Para un servidor, los Reyes resultan una fiesta contundente, una jornada plena de valores, con un significado intenso y un simbolismo cargado de buenas intenciones; aunque pueda parecer una paradoja, los tópicos resultan acertados en esta ocasión: un día mágico, una fiesta en la que la humanidad renace en sí misma y la generosidad se reparte entre los miembros de las familias, entre los distintos grupos que componen la unión tribal como célula más primitiva y real.

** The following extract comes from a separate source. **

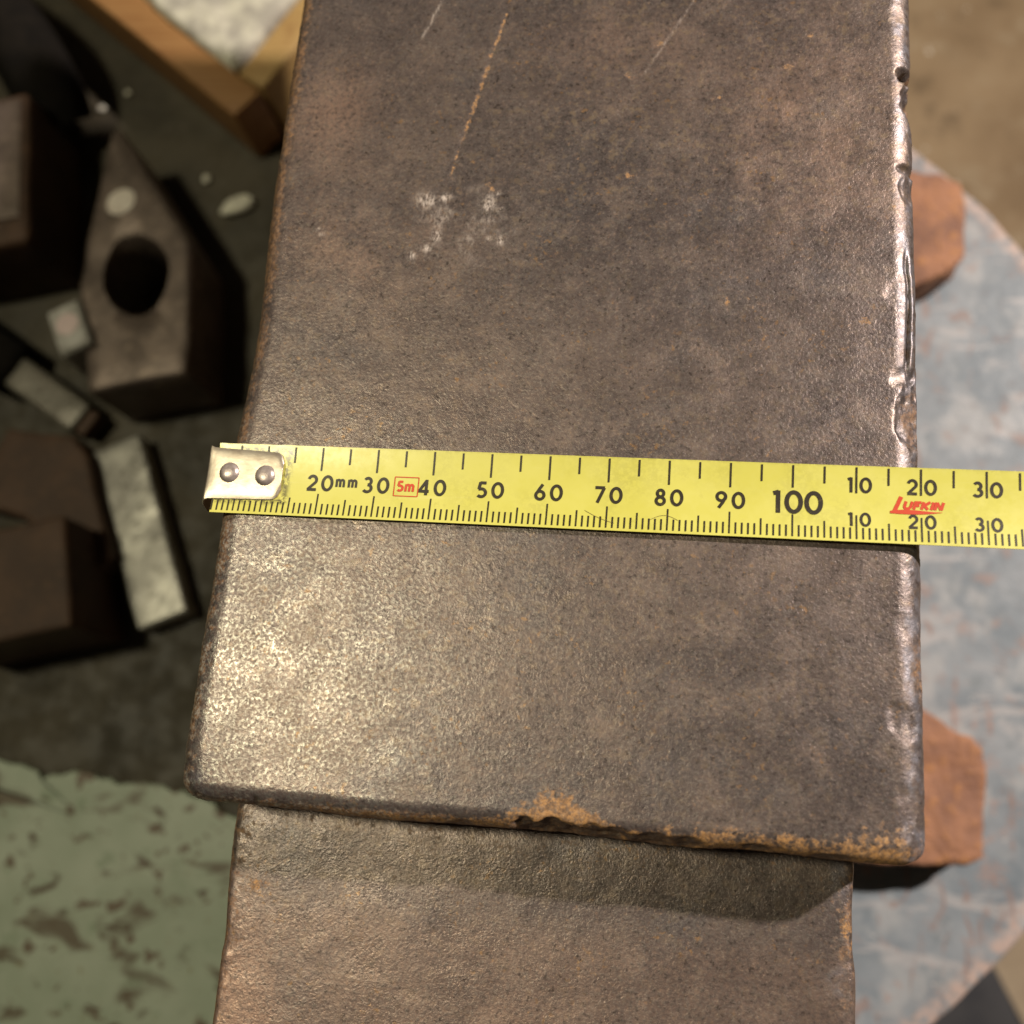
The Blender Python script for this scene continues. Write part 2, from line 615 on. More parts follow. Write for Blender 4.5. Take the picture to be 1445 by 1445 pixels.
# steel plate the anvil stands on (outline, mm)
ctrl = []
for a in range(-62, 63, 6):
    ctrl.append((30 + 236 * math.cos(math.radians(a)), 114 + 236 * math.sin(math.radians(a))))
ctrl += [(70, 385), (-60, 460), (-220, 480), (-340, 440), (-380, 300), (-380, 60), (-350, -90), (-250, -170), (-80, -195), (60, -160)]
C = np.array(ctrl)
pts = []
for i in range(len(C)):
    p0, p1, p2, p3 = C[i - 1], C[i], C[(i + 1) % len(C)], C[(i + 2) % len(C)]
    for t in np.linspace(0, 1, 6)[:-1]:
        pts.append(.5 * ((2 * p1) + (-p0 + p2) * t + (2 * p0 - 5 * p1 + 4 * p2 - p3) * t * t + (-p0 + 3 * p1 - 3 * p2 + p3) * t ** 3))
pa = np.array(pts)
pa = pa + (fbm(np.column_stack([pa, 0 * pa[:, 0]]), 22, 3, 5) * 1.6)[:, None] * (pa - pa.mean(0)) / np.linalg.norm(pa - pa.mean(0), axis=1, keepdims=True)
pts = [tuple(q) for q in pa]
plate = prism("steel_plate", pts, -262, -250, M_PLATE, None, 2.5, 0, sub=8)
# resample the top with a fine grid of attributes: dark tool side and rim
me = plate.data
co = np.zeros(len(me.vertices) * 3)
me.vertices.foreach_get('co', co)
co = co.reshape(-1, 3) / MM
plate_pts = np.array(pts)


def plate_top():
    """Fine top sheet inside the outline, carrying the dark-side and rim attributes."""
    ring = plate_pts
    cc = ring.mean(0)
    ks = [0.02, .1, .2, .3, .4, .5, .58, .66, .73, .79, .84, .88, .915, .94, .96, .975, .99]
    V = np.concatenate([np.column_stack([cc + (ring - cc) * q, np.full(len(ring), -249.6)]) for q in ks])
    n = len(ring)
    F = []
    for i in range(len(ks) - 1):
        for j in range(n):
            F.append([i * n + j, (i + 1) * n + j, (i + 1) * n + (j + 1) % n, i * n + (j + 1) % n])
    F.append(list(range(n)))
    worn = smooth(60, -20, V[:, 0] + 8 * fbm(V, 30, 3, 4))  # mask that turns the left side of the plate dark brown
    rim = np.repeat([smooth(.955, .98, np.array(q)) for q in ks], n)
    return mesh_obj("painted_top", V, F, M_PLATE, plate, True, {"worn": worn, "rim": rim})


at = me.attributes.new("worn", 'FLOAT', 'POINT')
at = me.attributes.new("rim", 'FLOAT', 'POINT')
at.data.foreach_set('value', np.ones(len(me.vertices), np.float32))
plate_top()
tag(plate, "blue grey painted steel plate with rust stains that the anvil stands on", "steel plate")

stump = prism("tree_stump", [(30 + 190 * math.cos(a), 107 + 190 * math.sin(a)) for a in np.linspace(0, 2 * math.pi, 24)[:-1]], -700, -262.2, M_STUMP, None, 6, 4, 3, sub=40)
tag(stump, "brown wooden stump carrying the steel plate above the floor", "stump")

mat = prism("rubber_mat", [(344.4, -104.8), (362, -142), (372, -166), (250, -230), (150, -150), (200, -80), (290, -20), (322, -70)], -700, -694, M_MAT, None, 2, 0)
tag(mat, "flat black rubber mat on the floor past the plate edge", "mat")

M_CARD = plain("tan_cardboard", (0.46, 0.37, 0.25), .85, 0, (0.38, 0.30, 0.20), 30)
card = prism("cardboard_sheet", [(336, -90), (386, -184), (600, -200), (620, 40), (400, 60)], -700, -696.5, M_CARD, None, 1, 0, sub=40)
tag(card, "tan cardboard sheet on the floor beside the black mat, past the plate edge", "cardboard")

# green painted sheet, wavy upper edge
edge = [(-330, 4), (-290, 8), (-250, -2), (-222, 2), (-194.7, -3.8), (-180, -4.5), (-174, -9), (-166, -6), (-152.5, -4.6), (-140, -8.5), (-126, -7.5), (-110.9, -9.5), (-98, -13), (-88.4, -16.4), (-60, -25), (-20, -38), (20, -52)]
rng = random.Random(3)
e2 = []
for (x0, y0), (x1, y1) in zip(edge, edge[1:]):
    for t in (0, .33, .66):
        e2.append((x0 + (x1 - x0) * t, y0 + (y1 - y0) * t + rng.uniform(-1.2, 1.2)))
gpts = e2 + [(20, -150), (0, -210), (-150, -215), (-330, -190)]
green = prism("green_sheet", gpts, -249.4, -246.5, M_GREEN, None, .8, 0, sub=400)
tag(green, "mint green painted steel sheet with rusty chips beside the anvil step", "metal sheet")

# ------------------------------------------------------------------ anvil
anvil = empty("anvil", (58, 130, -250))
INV = -np.array([58, 130, -250.0])
W = 118.1


def anvil_part(name, V, F, mat, attrs=None):
    return mesh_obj(name, V + INV, F, mat, anvil, True, attrs)


def scoop(V, e, c, rad, depth, direction, sharp=2.0, warp=.65):
    near = np.abs(V - np.array(c)).max(1) < 2.2 * max(rad)
    Q = V.copy()
    Q[near] += np.stack([fbm(V[near], 2.6, 3, 200 + k + int(abs(c[1]) * 3 + abs(c[0]))) for k in range(3)], 1) * (warp * np.array(rad))
    d = np.linalg.norm((Q - np.array(c)) / np.array(rad), axis=1)
    w = np.clip(1 - d ** sharp, 0, 1)
    return V + np.array(direction)[None] * (w * depth)[:, None], w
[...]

Ilusión es la gran palabra que define, a la perfección, el sentimiento que aparece todos los años en esta festividad señalada. Para el mismo servidor de antes (que sigo siendo yo) el espíritu de la esperanza y el anhelo se renueva año tras año mientras el misterio y el “suspense” se apodera de mi persona confeccionándome un cierto nerviosismo y un estado de ánimo que va desde el desasosiego hasta un entusiasmo falto de definición más precisa.
Es un día —sigo protagonizando mis elucubraciones— de una felicidad radiante, de una satisfacción centelleante. La sonrisa de un niño o un anciano ante cualquier obsequio no tiene ni precio ni desperdicio. Eso sí, siempre queda aquel resquemor sobre las personas que no tienen acceso a ningún presente; a los que la vida no les sonríe y la cuesta les impide pensar en otra cosa que la simple supervivencia. Para ellos, el único obsequio posible es una vida digna, merecida, justa. ¡Ojalá reciban su merecido con la inmediatez precisa!
Y, mientras tanto, el que subscribe, mañana se zampará —como quien no quiere la cosa— una magnífica choucroute alsaciana, sauerkraut en alemán, siguiendo una tradición familiar iniciada por mi progenitor hace ya una larga tira de décadas.
¡Feliz festividad de los Reyes Magos de Oriente!